Henry Wheeler-Robinson (1872-1945)

Artist: Herbert James Gunn (1893-1964)

Henry Wheeler Robinson was a Baptist theologian, minster, and writer, and was the Principal of Regent’s Park College from 1920 to 1942. He was a renowned scholar and is known for his particular interest in the Old Testament.

Robinson was born on 7th February 1872, in Northampton. He trained at Regent’s Park before moving to Edinburgh University and later Mansfield College, Oxford. Throughout, he remained a spiritual man greatly devoted to God, and occasionally taught at Sunday school. As a Baptist minister, he was known for his preaching and was well respected despite a harsh attitude, as evidenced by a dramatic argument with his church secretary at the pulpit. After six years as a Baptist minister, and time as a tutor at Rawdon College, he was invited to become Principal of Regent’s Park in 1920. He was hesitant to take the role, but with patience and vision relocated the college from London to its current home, St Giles, Oxford. Without him, the college would not be where it stands today.

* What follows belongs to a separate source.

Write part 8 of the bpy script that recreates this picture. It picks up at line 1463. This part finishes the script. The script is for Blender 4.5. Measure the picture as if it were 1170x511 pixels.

As he appears in this portrait by James Gunn, Robinson was a serious and stern man. He despised laziness and untidy work and was traditional in his views. In 1923, despite encouragement to the contrary from his predecessor, Robinson refused to pay the exam fees of Violet Hedger, the first female student at Regent’s, only paying those of the male students. He is seen here as a scholar, wearing his Edinburgh doctoral robes in front of a self-made diagram representing his Baptist faith, which was the driving force of his life all the way to his death in 1945.